5-Minute Crafts
5-Minute Crafts

A Guide to Different Types of Houses

While looking for a new home or an investment property, you may come across many types of residences with varied structures and styles. Houses are categorized into 2 types: when looking for structures, it denotes the type of building like a condo or an apartment. Style denotes the architectural features and designs like mansions or cottages. 5-Minute Crafts will explain more about these types below.

A: According to structures...

1. Apartments

An apartment is a part of a collection of similar living spaces in a building structure. These spaces are meant to be rented from a landlord. There are a lot of convenience factors that come along with an apartment like gym facilities, a pool, an on-site repair professional, and much more, but they won’t provide you with much flexibility or freedom.

2. Condos

If you’d like to own an apartment, living in a condo might be ideal for you. Here the landlords and building managers are not involved, meaning, you’ll have to take care of the repairs and maintenance yourself. You only own the space within the walls of the condo, but the rest of the things are jointly owned by the other condo owners. These properties usually come with common spaces and shared amenities. You might also need to pay fees to the condo owner’s association.

3. Co-ops

The co-op stands for a housing cooperative. Here you don’t own a condo, but you own a share of the company that owns the building. The co-op buildings are well-maintained but since these units are run by a board, they set up strict rules which may not be agreeable to residents who want more freedom.

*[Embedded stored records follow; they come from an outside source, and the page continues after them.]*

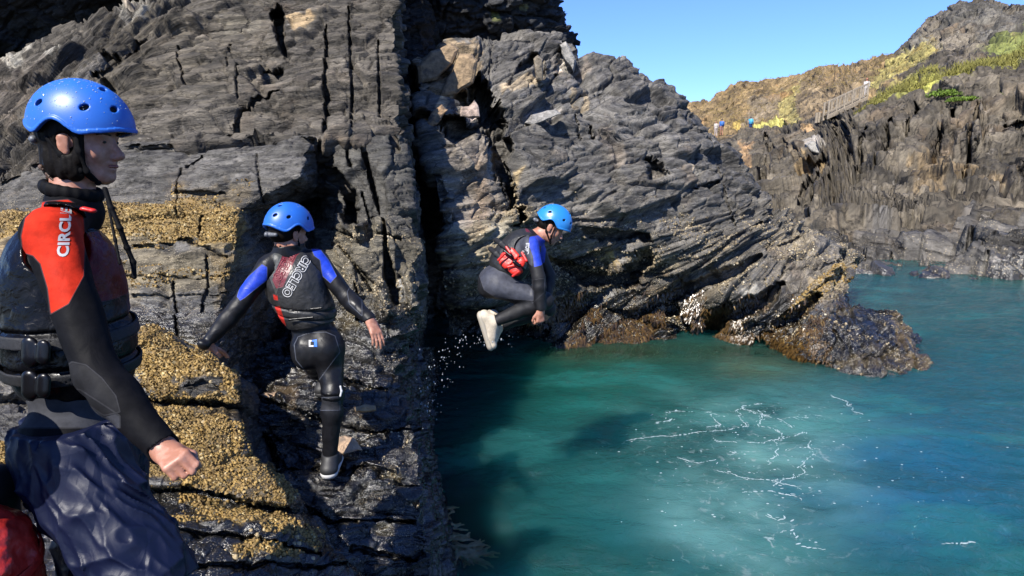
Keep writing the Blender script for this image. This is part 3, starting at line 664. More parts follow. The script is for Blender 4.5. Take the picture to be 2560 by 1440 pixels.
tintF = [
 ([(1500,200),(1840,190),(2060,150),(2240,140),(2260,190),(2180,240),(2050,300),(1780,345),(1500,350)], GOLD, .85, 10),
 ([(1880,240),(1960,230),(1950,290),(1890,310),(1850,330)], (.20,.16,.11), .8, 16),
 ([(1990,200),(2160,170),(2190,190),(2100,260),(2030,300),(1960,315),(1985,250)], (.20,.15,.09), .8, 26),
 ([(1980,320),(1940,270),(1965,230),(1990,210),(2010,200),(1985,250),(2000,300)], (.42,.36,.12), .7, 12),
 ([(2300,60),(2400,0),(2560,20),(2700,20),(2700,120),(2500,90),(2440,120),(2300,130),(2250,140)], (.13,.12,.10), .85, 24),
 ([(2230,150),(2330,90),(2350,120),(2320,160),(2240,200),(2160,230),(2200,170)], (.36,.31,.10), .85, 14),
 ([(2140,290),(2200,235),(2290,200),(2440,160),(2560,120),(2900,80),(2900,140),(2560,150),(2440,178),(2310,205),(2240,240),(2180,275),(2150,290)], GRASS, 1., 12),
 ([(2500,80),(2700,60),(2700,130),(2530,130),(2460,150),(2440,130)], GRN, .8, 20),
 ([(1880,322),(1950,290),(1975,318),(1900,328)], (.46,.42,.12), 1., 6), ([(1820,325),(1850,300),(1850,330)], (.5,.36,.10), 1., 5),
 ([(2300,60),(2440,60),(2470,130),(2380,160),(2330,130)], (.15,.125,.09), .8, 20),
 ([(2010,355),(2060,352),(2070,372),(2020,385)], (.34,.31,.27), 1., 5), ([(1845,350),(1880,360),(1870,440),(1850,420)], (.32,.2,.1), .8, 12),
 ([(2010,318),(2040,320),(2035,335),(2005,332)], (.6,.4,.2), 1., 4), ([(2280,420),(2400,380),(2440,400),(2340,480),(2290,490)], (.24,.17,.09), .8, 24),
 ([(2000,400),(2060,395),(2050,430),(2000,440)], (.42,.28,.12), .5, 16),
 ([(1600,560),(2000,560),(2100,600),(2200,545),(2300,585),(2420,560),(2500,600),(2620,540),(2900,580),(2900,800),(1600,800)], (.115,.108,.10), .85, 26),
 ([(2560,420),(2480,460),(2400,470),(2450,440)], (.25,.18,.1), .7, 20),
]
def bedF(P, px, py):
    a1 = frame(0, -66, 0); a2 = frame(0, 24, 0); a3 = frame(0, -25, 0); a4 = frame(0, -48, 0)
    w = np.stack([fbm(P * .12 + 3.1 * k, 3, 181 + 11 * k) for k in range(3)], -1) * .5 * WK[0]
    t2 = sst(500, 570, py)[..., None]; t3 = (sst(2130, 2060, px))[..., None] if False else (1 - sst(2040, 2140, px))[..., None]; t4 = (1 - sst(300, 340, py))[..., None] * t3
    q = (P @ a1) * (1 - t3) + (P @ a3) * t3
    q = q * (1 - t4) + (P @ a4) * t4
    return q * (1 - t2) + (P @ a2) * t2 + w
def maskF(px, py, P):
    cl = sst(0, 1, (py - 215) / 60 + (px - 2200) / 500)
    return np.where(py > 540, 1.15, .8 + .45 * sst(300, 380, py + .3 * (px - 2100)))
carveF = [([(2085,300,12),(2105,325,18),(2115,370,14)], 3.), ([(1915,345,6),(1930,380,10),(1890,470,8)], 2.5), ([(1960,360,8),(2010,420,16),(2060,400,10)], 1.6),
  ([(2240,400,5),(2290,260,5)], 1.5), ([(2180,440,5),(2230,300,5)], 1.5), ([(2330,400,6),(2380,250,6)], 1.5), ([(2140,420,5),(2170,330,4)], 1.2),
  ([(2410,420,6),(2450,250,6)], 1.5), ([(2030,560,4),(2110,555,9),(2180,540,4)], .9), ([(1990,545,8),(2030,560,8)], 1.), ([(2500,330,20),(2560,290,24)], 1.5),
  ([(2230,620,4),(2290,680,5)], .4), ([(2100,600,4),(2160,660,4)], .4), ([(2400,600,5),(2460,690,5)], .4), ([(2070,430,4),(1980,500,5)], .8), ([(2060,470,4),(2000,520,5)], .8)]
oF = rock("far_cliff", gF, M_far, bedfn=bedF, big=(2.6, 1.6, 1.1), amp=1.0, sm=(1.0, .7, .40), asm=.34, lam=.5, alam=.10, fb=.45, fbs=.5,
     carve=carveF, tint=tintF, base=(.105, .088, .064), alb=.60, spkf=lambda px, py, P: .55 * sst(560, 620, py), wetf=lambda px, py, P: .8 * sst(670, 700, py), seed=181,
     step=3.0, step_t=.25, T=8, back=(1, 0, 0, 0), bscale=5., dispmask=maskF, stretch=(.35, .35, 1.0))
# ---------------------------------------------------------------- signed-distance modelling of figures
class SDF:
    def __init__(s): s.pr = []
    def cone(s, a, b, ra, rb, k=.02, flat=None):
        """tapered limb a->b; flat=(axis vector, factor) squeezes the section along an axis"""
        s.pr.append(('c', np.array(a, float), np.array(b, float), ra, rb, k, flat)); return s
    def ell(s, c, R, rad, k=.02):
        """ellipsoid, R rows = local axes"""
        s.pr.append(('e', np.array(c, float), np.array(R, float), np.array(rad, float), None, k, None)); return s
    def bounds(s, pad=.03):
        lo = np.full(3, 1e9); hi = -lo
        for p in s.pr:
            l, h = s.pb(p, pad); lo = np.minimum(lo, l); hi = np.maximum(hi, h)
        return lo, hi
    @staticmethod
    def pb(p, pad):
        if p[0] == 'c':
            r = max(p[3], p[4]) * (1 if p[6] is None else max(1, p[6][1])) + pad
            return np.minimum(p[1], p[2]) - r, np.maximum(p[1], p[2]) + r
        r = max(p[3]) + pad
        return p[1] - r, p[1] + r
    @staticmethod
    def dist(p, P):
        if p[0] == 'e':
            q = (P - p[1]) @ p[2].T
            k0 = np.linalg.norm(q / p[3], axis=-1); k1 = np.linalg.norm(q / (p[3] ** 2), axis=-1) + 1e-9
            return k0 * (k0 - 1) / k1
        a, b, ra, rb, fl = p[1], p[2], p[3], p[4], p[6]
        if fl is not None:
            ax = np.array(fl[0]); f = fl[1] - 1 
            M = np.eye(3) + np.outer(ax, ax) * (1. / fl[1] - 1)
            P = (P - a) @ M.T + a; b = a + M @ (b - a)
        ab = b - a; L = ab @ ab + 1e-12
        t = np.clip(((P - a) @ ab) / L, 0, 1)
        d = np.linalg.norm(P - a - t[..., None] * ab, axis=-1) - (ra + (rb - ra) * t)
        return d if fl is None else d * min(1., fl[1])
    def eval(s, P):
        d = np.full(P.shape[:-1], 1.0)
        for p in s.pr:
            e = s.dist(p, P); k = p[5]
            h = np.maximum(k - np.abs(d - e), 0) / k
            d = np.minimum(d, e) - h * h * k * .25
        return d
    def grid(s, vx, pad=.03, lo=None, hi=None, cut=None):
        l, h = s.bounds(pad)
        if lo is None: lo, hi = l, h
        n = np.ceil((hi - lo) / vx).astype(int) + 1
        D = np.full(n, .5, np.float32)
        ax = [lo[i] + vx * np.arange(n[i]) for i in range(3)]
        for p in s.pr:
            k = p[5]; l, h = s.pb(p, k + 2.5 * vx + .012)
            i0 = np.clip(np.floor((l - lo) / vx).astype(int), 0, n); i1 = np.clip(np.ceil((h - lo) / vx).astype(int) + 1, 0, n)
            if (i1 <= i0).any(): continue
            sl = tuple(slice(i0[i], i1[i]) for i in range(3))
            P = np.stack(np.meshgrid(*[ax[i][sl[i]] for i in range(3)], indexing='ij'), -1)
            e = s.dist(p, P).astype(np.float32); d = D[sl]
            hh = np.maximum(k - np.abs(d - e), 0) / k
            D[sl] = np.minimum(d, e) - hh * hh * k * .25
        return D, lo, ax
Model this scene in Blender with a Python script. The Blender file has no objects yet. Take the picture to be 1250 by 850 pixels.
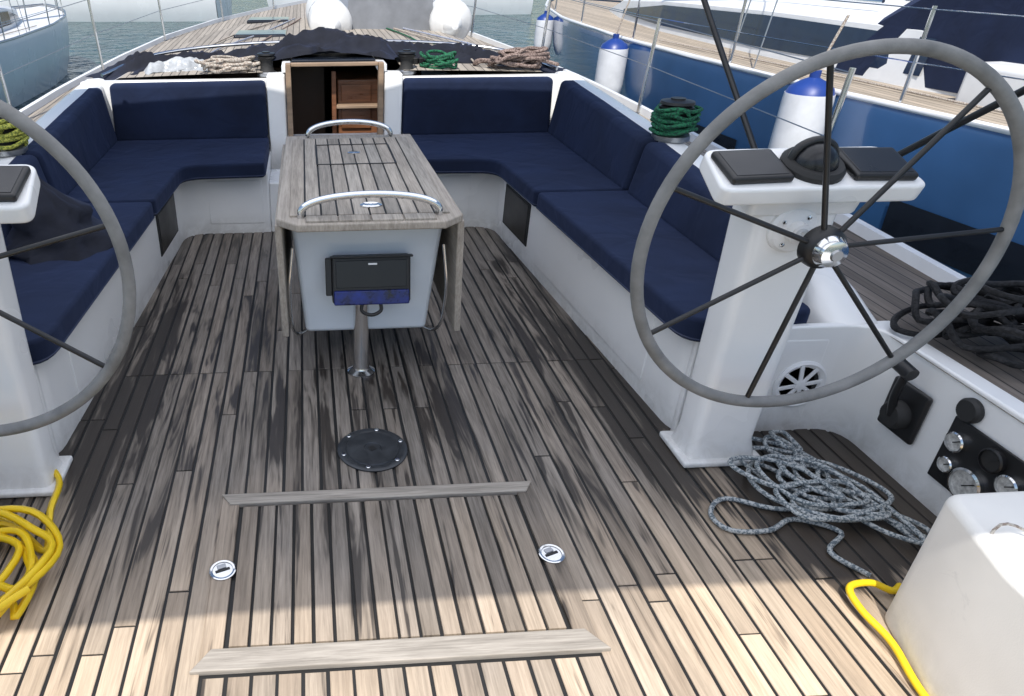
import bpy, math, random, bmesh
import numpy as np
from mathutils import Vector, Matrix, noise
random.seed(7)
sc=bpy.context.scene
PI=math.pi
# ------------------------------------------------------------ node helpers
def newmat(name):
    m=bpy.data.materials.new(name); m.use_nodes=True
    nt=m.node_tree; b=nt.nodes['Principled BSDF']
    return m,nt,b
def L(nt,a,b): nt.links.new(a,b)
def nmap(nt,scale,coord='Object'):
    tc=nt.nodes.new('ShaderNodeTexCoord'); mp=nt.nodes.new('ShaderNodeMapping')
    mp.inputs['Scale'].default_value=scale; L(nt,tc.outputs[coord],mp.inputs['Vector']); return mp.outputs[0]
def nnoise(nt,vec,scale=1,detail=4,rough=.6,dist=0):
    n=nt.nodes.new('ShaderNodeTexNoise'); n.inputs['Scale'].default_value=scale
    n.inputs['Detail'].default_value=detail; n.inputs['Roughness'].default_value=rough; n.inputs['Distortion'].default_value=dist
    L(nt,vec,n.inputs['Vector']); return n.outputs['Fac']
def nrange(nt,v,a,b,c=0,d=1):
    n=nt.nodes.new('ShaderNodeMapRange'); n.clamp=True
    for i,x in zip(('From Min','From Max','To Min','To Max'),(a,b,c,d)): n.inputs[i].default_value=x
    L(nt,v,n.inputs['Value']); return n.outputs[0]
def nmath(nt,op,a,b=None):
    n=nt.nodes.new('ShaderNodeMath'); n.operation=op
    for i,x in enumerate((a,b)):
        if x is None: continue
        if isinstance(x,(int,float)): n.inputs[i].default_value=x
        else: L(nt,x,n.inputs[i])
    return n.outputs[0]
def nmix(nt,f,a,b,mode='MIX'):
    n=nt.nodes.new('ShaderNodeMix'); n.data_type='RGBA'; n.blend_type=mode
    for s,x in ((n.inputs['Factor'],f),(n.inputs['A'],a),(n.inputs['B'],b)):
        if isinstance(x,(int,float)): s.default_value=x
        elif isinstance(x,tuple): s.default_value=(*x[:3],1)
        else: L(nt,x,s)
    return n.outputs['Result']
def nbump(nt,b,h,st=.3,dist=.01):
    n=nt.nodes.new('ShaderNodeBump'); n.inputs['Strength'].default_value=st; n.inputs['Distance'].default_value=dist
    L(nt,h,n.inputs['Height']); L(nt,n.outputs[0],b.inputs['Normal'])
def M(name,col,rough=.5,metal=0,var=.15,vs=4,bump=0,bs=60,bd=.003,scale=(1,1,1),rv=.1,coat=0,grime=False):
    m,nt,b=newmat(name); v=nmap(nt,scale)
    n=nnoise(nt,v,vs,3,.6); f=nrange(nt,n,.3,.7)
    c0=tuple(c*(1-var) for c in col); c1=tuple(min(1,c*(1+var*.6)) for c in col)
    cc=nmix(nt,f,c0,c1)
    if grime:
        sx=nt.nodes.new('ShaderNodeSeparateXYZ'); L(nt,v,sx.inputs[0]); z=sx.outputs[2]
        zz=nmath(nt,'MULTIPLY',nrange(nt,z,.13,.0),nrange(nt,z,-.06,-.02))
        g=nnoise(nt,v,14,4,.7,.5); k=nmath(nt,'MULTIPLY',zz,nrange(nt,g,.35,.65,.1,.55))
        cc=nmix(nt,k,cc,(.42,.40,.36))
        sc1=nnoise(nt,v,7,5,.75,1.2); cc=nmix(nt,nrange(nt,sc1,.66,.74,0,.22),cc,(.45,.45,.44))
    L(nt,cc,b.inputs['Base Color'])
    L(nt,nrange(nt,n,.3,.7,max(0.02,rough-rv),min(1,rough+rv)),b.inputs['Roughness'])
    b.inputs['Metallic'].default_value=metal; b.inputs['Coat Weight'].default_value=coat
    if bump: nbump(nt,b,nnoise(nt,v,bs,2),bump,bd)
    return m
# ------------------------------------------------------------ mesh helpers
def mk(name,vs,fs,mat,parent=None,smooth=False,M4=None,bevel=0,bseg=3,auto=None):
    me=bpy.data.meshes.new(name)
    if M4 is not None: vs=[M4@Vector(v) for v in vs]
    me.from_pydata([tuple(v) for v in vs],[],fs); me.materials.append(mat)
    bm=bmesh.new(); bm.from_mesh(me); bmesh.ops.recalc_face_normals(bm,faces=bm.faces); bm.to_mesh(me); bm.free()
    o=bpy.data.objects.new(name,me); sc.collection.objects.link(o)
    if bevel:
        md=o.modifiers.new('b','BEVEL'); md.width=bevel; md.segments=bseg; md.limit_method='ANGLE'; md.angle_limit=math.radians(35)
        smooth=True
    if smooth:
        for p in me.polygons: p.use_smooth=True
        if bevel:
            w=o.modifiers.new('wn','WEIGHTED_NORMAL'); w.keep_sharp=False
        else:
            me.set_sharp_from_angle(angle=math.radians(auto or 40))
    if parent: o.parent=parent
    return o
def empty(name):
    e=bpy.data.objects.new(name,None); e.empty_display_size=.1; sc.collection.objects.link(e); return e
def boxv(x0,x1,y0,y1,z0,z1):
    return ([(x0,y0,z0),(x1,y0,z0),(x1,y1,z0),(x0,y1,z0),(x0,y0,z1),(x1,y0,z1),(x1,y1,z1),(x0,y1,z1)],
            [(0,3,2,1),(4,5,6,7),(0,1,5,4),(1,2,6,5),(2,3,7,6),(3,0,4,7)])
def box(name,x0,x1,y0,y1,z0,z1,mat,parent=None,bevel=.004,M4=None,bseg=3):
    v,f=boxv(x0,x1,y0,y1,z0,z1); return mk(name,v,f,mat,parent,M4=M4,bevel=bevel,bseg=bseg)
def prism(name,poly,z0,z1,mat,parent=None,bevel=0,M4=None,bseg=3):
    n=len(poly)
    vs=[(x,y,z0) for x,y in poly]+[(x,y,z1) for x,y in poly]
    fs=[tuple(range(n))[::-1],tuple(range(n,2*n))]+[(i,(i+1)%n,n+(i+1)%n,n+i) for i in range(n)]
    return mk(name,vs,fs,mat,parent,bevel=bevel,M4=M4,bseg=bseg,smooth=True)
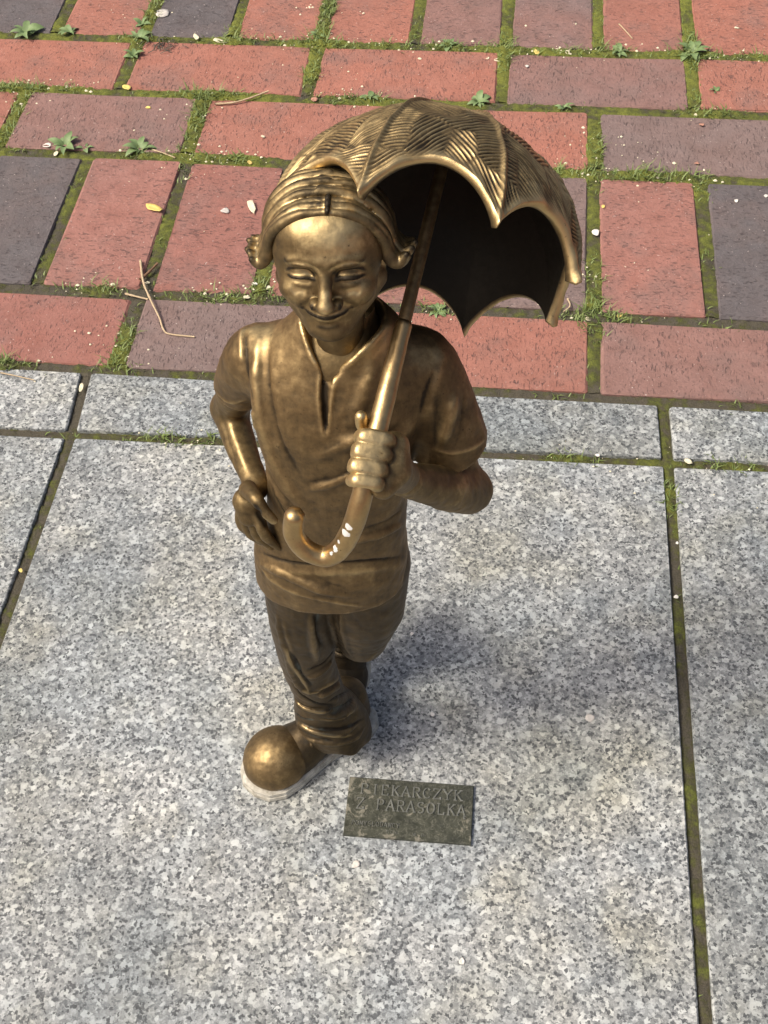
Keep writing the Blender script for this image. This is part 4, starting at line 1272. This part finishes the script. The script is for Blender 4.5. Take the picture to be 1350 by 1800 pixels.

B. According to architectural styles...

1. Cape Cod

This style was created in the 1700s in Massachusetts. These houses are hardy, to the extent that they can even withstand New England winters. Cape cods are charming, simple, equipped with wood siding, roof shingles, and a central door with a window on either side.

2. Colonial

They are similar to Cape Cod homes. Colonial homes originated in the 1600s, bearing a simple, rectangular and symmetrical build. This style was influenced by the country that used to occupy the region during the time they were built, like English, Dutch, French, Spanish, Georgian, and American. Colonial houses are at least 2 stories tall, and have a central staircase and a grand entryway.

3. Ranch

This style originated during the 1930s but became famous in the 1950s. Ranch-style houses are single-story houses with an open horizontal floor plan. They also have low-pitched roofs, big windows, huge backyards, open living spaces, and attached garages. They can be built in various iterations like the storybook, split-level, California, and raised ranch. The doors in this style are purposed to divide the space and they also have another door that leads to the backyard.

4. Victorian

This house style emerged in the 1830s and has features from the Victorian era. These homes usually have 2-3 stories and have bay windows, small towers, steep gable roofs, wraparound porches, large overhanging eaves, and vividly colored façades.

5. Mediterranean

These types of homes look like villas and are commonly found in warmer weather states. These houses are based on Spanish and Italian architecture that features white stucco walls, tiled roofs, and warm stone, wood, and metalwork on the windows and balconies. Mediterranean-style homes have a knack for featuring gorgeous tile work as well.

6. Tudor

Tudor homes were introduced during the late 1800s and became famous in the 1920s. These homes feature timber framing, stone masonry, classic leaded windows, and steep gable roofs. Tudor homes seem like something out of a storybook and they are usually asymmetrical too.

7. Farmhouse

Farmhouse-style homes feature a rectangular layout, tall ceilings, a huge front porch, exposed beams, and a central fireplace. You may also find some homes with barn-shaped roofs. The details of this style are rustic, usually bearing exposed brick and stone. Apart from the rustic appearance, modern farmhouses feature more clean lines and more upgraded features.

8. French-country

These houses are inspired by the dwellings of the countryside of France. They are similar to farmhouse-style houses, but they have their own vibe and style. You might find pointed roofs, stone-made shutters, stone fireplaces, subdued palettes with pastel colors, and distressed wood.

9. Craftsman

This style emphasizes handmade and well-constructed architecture. And they are also against mass-produced development, they focus more on a sturdy design that highlights local materials and decorative elements. These houses showcase amazing hand worked elements, low-pitched gable roofs, exposed beams, and tapered columns on the porches. At times, you may also find custom features like a bookshelf or a hand-laid fireplace.

10. Cottage

Cottages are usually cozy and charming and though they may have less square footage, they feature a big personality. Cottage-style houses come from Europe, particularly England, where these abodes were widely famous among working-class farmers. In the US, people buy cottages as vacation homes and sometimes as residences too. These homes bear wood siding or wood shingle siding, a cozy fireplace, and small porches.

11. Contemporary

This style is usually confused with modern, but it is advisable to not use these terms interchangeably. Contemporary houses bear features from the modernist styles and many people choose to showcase ecofriendly materials and design. Plus, they also focus on natural texture, cleaner lines, and neutral colors in the interiors.